DATASET CONTENT —
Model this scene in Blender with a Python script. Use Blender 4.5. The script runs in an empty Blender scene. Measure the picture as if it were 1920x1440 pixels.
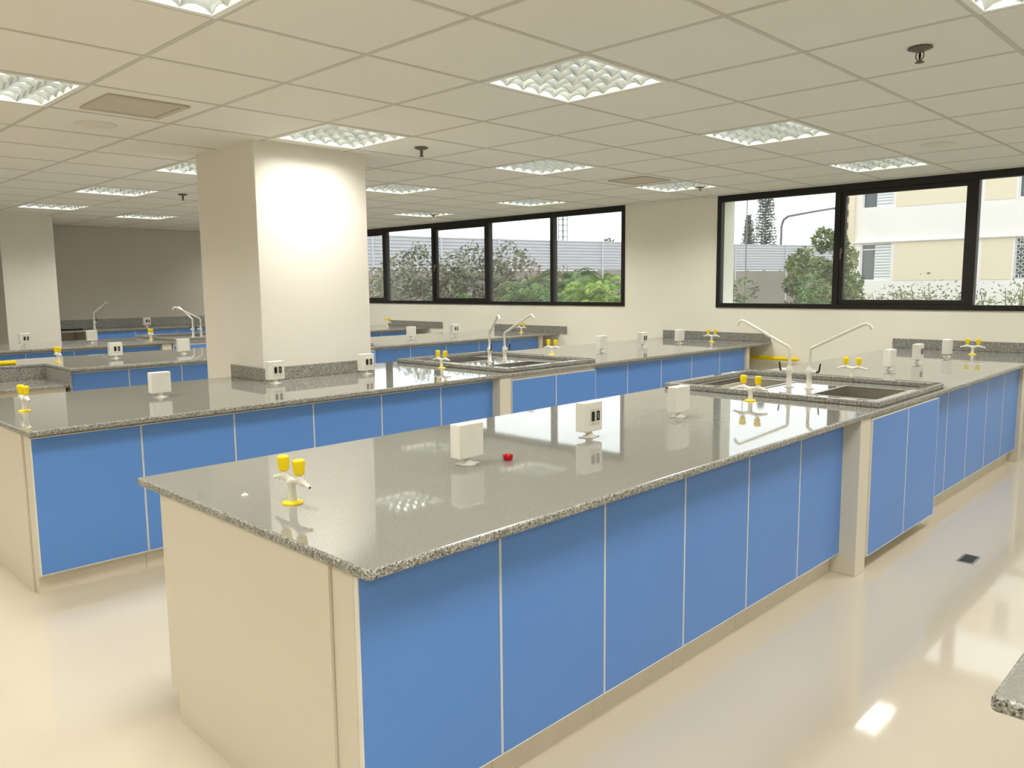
import bpy, bmesh, math, random
from mathutils import Vector, Matrix
random.seed(7)
PI = math.pi
C = bpy.context.scene.collection
SC = bpy.context.scene

# ------------------------------------------------------------------ camera
CAM = Vector((0, 0, 1.6))
YAW, PITCH, ROLL, FPX = 0.7728, -0.1214, -0.0098, 1499.748
F = Vector((math.cos(YAW)*math.cos(PITCH), math.sin(YAW)*math.cos(PITCH), math.sin(PITCH)))
R0 = Vector((math.sin(YAW), -math.cos(YAW), 0))
U0 = R0.cross(F)
R = R0*math.cos(ROLL) + U0*math.sin(ROLL)
U = U0*math.cos(ROLL) - R0*math.sin(ROLL)
cam = bpy.data.cameras.new('camera')
cam.sensor_width = 36
cam.lens = FPX/1920*36
cam.clip_start = 0.05
cam.clip_end = 400
cam_o = bpy.data.objects.new('camera', cam)
C.objects.link(cam_o)
M = Matrix((R, U, -F)).transposed().to_4x4()
M.translation = CAM
cam_o.matrix_world = M
SC.camera = cam_o

# ------------------------------------------------------------------ sky, exposure
w = bpy.data.worlds.new('overcast_sky')
SC.world = w
w.use_nodes = True
bg = w.node_tree.nodes['Background']
bg.inputs[0].default_value = (0.93, 0.965, 1.0, 1)
bg.inputs[1].default_value = 2.15
SC.view_settings.view_transform = 'Standard'
SC.view_settings.look = 'None'
SC.view_settings.exposure = 0.17
SC.view_settings.gamma = 1
SC.view_settings.use_curve_mapping = False
LAMP_W = 15.0
LAMP_COL = (1.0, 0.962, 0.905)

# ------------------------------------------------------------------ materials
def srgb(r, g, b):
    f = lambda c: (c/255/12.92) if c/255 <= 0.04045 else ((c/255+0.055)/1.055)**2.4
    return (f(r), f(g), f(b), 1)

def mat(name, col, rough=0.5, metal=0.0, ior=1.45, var=0.03, scale=6.0, bump=0.0, bscale=40.0, emit=0, coat=0):
    m = bpy.data.materials.new(name)
    m.use_nodes = True
    nt = m.node_tree
    b = nt.nodes['Principled BSDF']
    b.inputs['Roughness'].default_value = rough
    b.inputs['Metallic'].default_value = metal
    b.inputs['IOR'].default_value = ior
    if coat:
        b.inputs['Coat Weight'].default_value = coat
        b.inputs['Coat Roughness'].default_value = 0.04
    if emit:
        b.inputs['Emission Color'].default_value = col
        b.inputs['Emission Strength'].default_value = emit
    tc = nt.nodes.new('ShaderNodeTexCoord')
    n = nt.nodes.new('ShaderNodeTexNoise')
    n.inputs['Scale'].default_value = scale
    n.inputs['Detail'].default_value = 4
    nt.links.new(tc.outputs['Object'], n.inputs['Vector'])
    r = nt.nodes.new('ShaderNodeValToRGB')
    r.color_ramp.elements[0].position = 0.3
    r.color_ramp.elements[1].position = 0.7
    r.color_ramp.elements[0].color = tuple(c*(1-var) for c in col[:3])+(1,)
    r.color_ramp.elements[1].color = tuple(min(1, c*(1+var)) for c in col[:3])+(1,)
    nt.links.new(n.outputs['Fac'], r.inputs['Fac'])
    nt.links.new(r.outputs['Color'], b.inputs['Base Color'])
    if bump:
        n2 = nt.nodes.new('ShaderNodeTexNoise')
        n2.inputs['Scale'].default_value = bscale
        nt.links.new(tc.outputs['Object'], n2.inputs['Vector'])
        bp = nt.nodes.new('ShaderNodeBump')
        bp.inputs['Strength'].default_value = bump
        bp.inputs['Distance'].default_value = 0.01
        nt.links.new(n2.outputs['Fac'], bp.inputs['Height'])
        nt.links.new(bp.outputs['Normal'], b.inputs['Normal'])
    return m

def granite(name):
    # speckled grey granite: polished flat top, raw speckled rounded edge
    m = bpy.data.materials.new(name)
    m.use_nodes = True
    nt = m.node_tree
    L = nt.links.new
    b = nt.nodes['Principled BSDF']
    b.inputs['IOR'].default_value = 1.62
    tc = nt.nodes.new('ShaderNodeTexCoord')
    v = nt.nodes.new('ShaderNodeTexVoronoi')
    v.inputs['Scale'].default_value = 260
    L(tc.outputs['Object'], v.inputs['Vector'])
    sep = nt.nodes.new('ShaderNodeSeparateColor')
    L(v.outputs['Color'], sep.inputs[0])
    def ramp(cols):
        r = nt.nodes.new('ShaderNodeValToRGB')
        r.color_ramp.interpolation = 'CONSTANT'
        e = r.color_ramp.elements
        e[0].position = 0; e[0].color = cols[0][1]
        e[1].position = cols[1][0]; e[1].color = cols[1][1]
        for p, c in cols[2:]:
            k = e.new(p); k.color = c
        L(sep.outputs[0], r.inputs['Fac'])
        return r
    top = ramp([(0, srgb(132, 133, 127)), (0.15, srgb(138, 139, 132)), (0.6, srgb(141, 142, 135)), (0.85, srgb(146, 146, 139))])
    edge = ramp([(0, srgb(74, 71, 64)), (0.2, srgb(134, 134, 127)), (0.6, srgb(162, 161, 153)), (0.85, srgb(200, 198, 190))])
    g = nt.nodes.new('ShaderNodeNewGeometry')
    s2 = nt.nodes.new('ShaderNodeSeparateXYZ')
    L(g.outputs['Normal'], s2.inputs[0])
    mr = nt.nodes.new('ShaderNodeMapRange')
    mr.inputs['From Min'].default_value = 0.90
    mr.inputs['From Max'].default_value = 0.995
    L(s2.outputs['Z'], mr.inputs['Value'])
    mx = nt.nodes.new('ShaderNodeMix')
    mx.data_type = 'RGBA'
    L(mr.outputs[0], mx.inputs[0]); L(edge.outputs[0], mx.inputs[6]); L(top.outputs[0], mx.inputs[7])
    L(mx.outputs[2], b.inputs['Base Color'])
    mr2 = nt.nodes.new('ShaderNodeMapRange')
    mr2.inputs['To Min'].default_value = 0.4
    mr2.inputs['To Max'].default_value = 0.035
    L(mr.outputs[0], mr2.inputs['Value']); L(mr2.outputs[0], b.inputs['Roughness'])
    return m

def glass_mat(name):
    m = bpy.data.materials.new(name)
    m.use_nodes = True
    nt = m.node_tree
    L = nt.links.new
    nt.nodes.remove(nt.nodes['Principled BSDF'])
    out = nt.nodes['Material Output']
    tr = nt.nodes.new('ShaderNodeBsdfTransparent')
    tr.inputs[0].default_value = (0.93, 0.95, 0.94, 1)
    df = nt.nodes.new('ShaderNodeBsdfDiffuse')
    df.inputs[0].default_value = (0.8, 0.82, 0.82, 1)
    gl = nt.nodes.new('ShaderNodeBsdfGlossy')
    gl.inputs['Roughness'].default_value = 0.01
    lw = nt.nodes.new('ShaderNodeLayerWeight')
    lw.inputs[0].default_value = 0.5
    pw = nt.nodes.new('ShaderNodeMath'); pw.operation = 'POWER'; pw.inputs[1].default_value = 5
    L(lw.outputs['Facing'], pw.inputs[0])
    fr = nt.nodes.new('ShaderNodeMath'); fr.operation = 'MULTIPLY_ADD'
    fr.inputs[1].default_value = 0.9; fr.inputs[2].default_value = 0.035
    L(pw.outputs[0], fr.inputs[0])
    no = nt.nodes.new('ShaderNodeTexNoise'); no.inputs['Scale'].default_value = 1.5
    mr = nt.nodes.new('ShaderNodeMapRange')
    mr.inputs['To Min'].default_value = 0.02; mr.inputs['To Max'].default_value = 0.09
    L(no.outputs['Fac'], mr.inputs['Value'])
    m1 = nt.nodes.new('ShaderNodeMixShader')
    L(mr.outputs[0], m1.inputs[0]); L(tr.outputs[0], m1.inputs[1]); L(df.outputs[0], m1.inputs[2])
    m2 = nt.nodes.new('ShaderNodeMixShader')
    L(fr.outputs[0], m2.inputs[0]); L(m1.outputs[0], m2.inputs[1]); L(gl.outputs[0], m2.inputs[2])
    L(m2.outputs[0], out.inputs[0])
    return m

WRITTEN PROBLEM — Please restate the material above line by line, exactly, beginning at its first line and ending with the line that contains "LAMP_COL = (1.0, 0.962, 0.905)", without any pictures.

EXPECTED ANSWER —
Model this scene in Blender with a Python script. Use Blender 4.5. The script runs in an empty Blender scene. Measure the picture as if it were 1920x1440 pixels.
import bpy, bmesh, math, random
from mathutils import Vector, Matrix
random.seed(7)
PI = math.pi
C = bpy.context.scene.collection
SC = bpy.context.scene

# ------------------------------------------------------------------ camera
CAM = Vector((0, 0, 1.6))
YAW, PITCH, ROLL, FPX = 0.7728, -0.1214, -0.0098, 1499.748
F = Vector((math.cos(YAW)*math.cos(PITCH), math.sin(YAW)*math.cos(PITCH), math.sin(PITCH)))
R0 = Vector((math.sin(YAW), -math.cos(YAW), 0))
U0 = R0.cross(F)
R = R0*math.cos(ROLL) + U0*math.sin(ROLL)
U = U0*math.cos(ROLL) - R0*math.sin(ROLL)
cam = bpy.data.cameras.new('camera')
cam.sensor_width = 36
cam.lens = FPX/1920*36
cam.clip_start = 0.05
cam.clip_end = 400
cam_o = bpy.data.objects.new('camera', cam)
C.objects.link(cam_o)
M = Matrix((R, U, -F)).transposed().to_4x4()
M.translation = CAM
cam_o.matrix_world = M
SC.camera = cam_o

# ------------------------------------------------------------------ sky, exposure
w = bpy.data.worlds.new('overcast_sky')
SC.world = w
w.use_nodes = True
bg = w.node_tree.nodes['Background']
bg.inputs[0].default_value = (0.93, 0.965, 1.0, 1)
bg.inputs[1].default_value = 2.15
SC.view_settings.view_transform = 'Standard'
SC.view_settings.look = 'None'
SC.view_settings.exposure = 0.17
SC.view_settings.gamma = 1
SC.view_settings.use_curve_mapping = False
LAMP_W = 15.0
LAMP_COL = (1.0, 0.962, 0.905)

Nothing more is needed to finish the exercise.